What were the key learning points of the week?- wines must be similar in every respect for important differences to show up clearly: I couldn’t reliably spot 2009 Cabernet Sauvignon-dominant Bordeaux (where the fruit has begun to develop) versus 2012 Merlot-dominant Saint-Emilion (Merlot has less obvious primary characteristics in any case). But when the pair was from 2012 – where the fruit characteristics are still more evident, I can. The structural differences don’t change quickly but they are not always clear enough for my ability to spot.
- oaked whites are difficult – try some Rioja v Hermitage/Crozes v Chateauneuf-du-Pape. Bordeaux whites have more evident fruit and often some more new oak too.
- Italian whites are a predictable nightmare, so many version of rather neutral wines with such subtle differences. Fiano at least has the decency to have a distinguishing satiny texture
- my most difficult flight was undoubtedly the oddities: youthful Carignan from Chile can be as floral as a Douro red (though the latter should be more mineral), my Ridge Zinfandel which previously had been so subtle seemed to have dropped a class or two; Carmenère and Pinotage share many characteristics. One issue here was that some of these wines were of good but not outstanding quality and therefore their qualities are more muted. But of course, the other issue is that I just don’t taste these wines enough to be really familiar with them.
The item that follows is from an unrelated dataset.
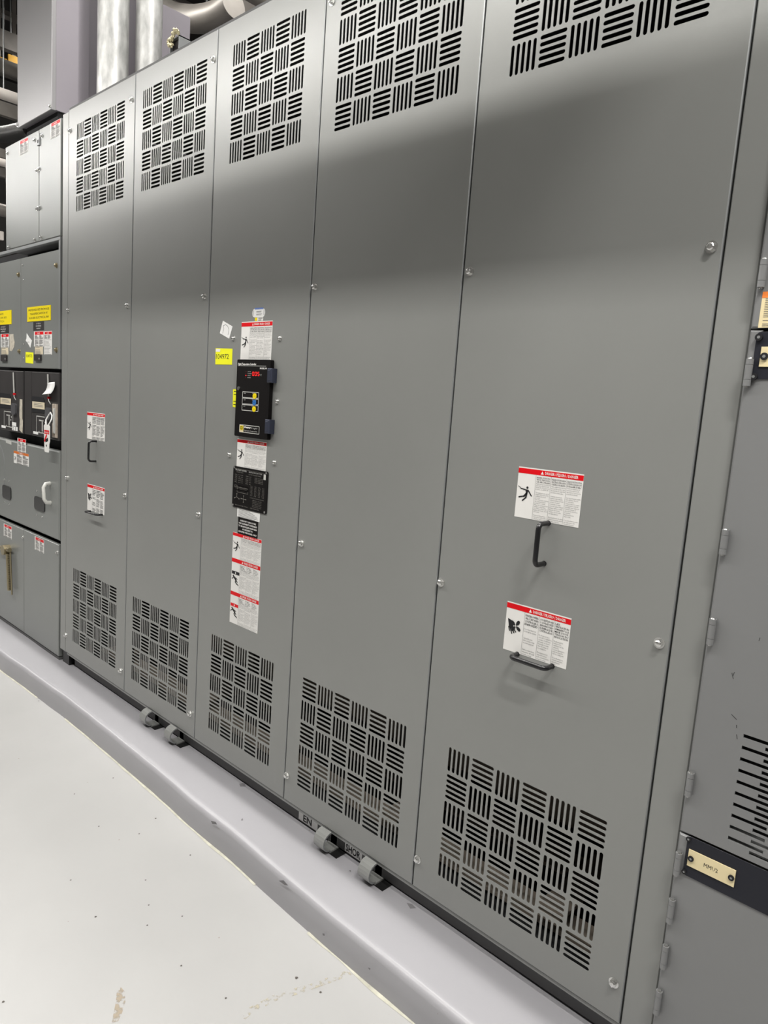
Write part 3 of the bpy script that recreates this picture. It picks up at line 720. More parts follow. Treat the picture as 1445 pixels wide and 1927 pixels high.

Another big challenge is to set a wine on a spectrum with related wines. I can fairly reliably tell you which wine is fruitier, more acidic, more tannic and so on. But when I tasted a full-on fruity new world Cabernet followed by a Bordeaux, I find it difficult to place the latter in its correct place accurately. It is, of course, more restrained than the first wine, but the power of the new world Cabernet tends to make me jump to a conclusion about the second wine.
I have had similar issues between correctly judging on its own high quality 2010 Late Bottled Vintage and a vintage port with a bit of age but still youthful, say 2005. The former has spent four to seven years in a neutral barrel while the latter has had much shorter wood ageing but a longer time for slower maturation in bottle. The higher quality fruit and the less developed tannins of the latter are the clues here. But the subtle softening and rounding out of a bit of wood ageing in the LBV can easily be misread for better absolute quality. But then this is the sort of complex differentiation which the MW requires.
How useful was this prep? We shan’t know until the results are out in September.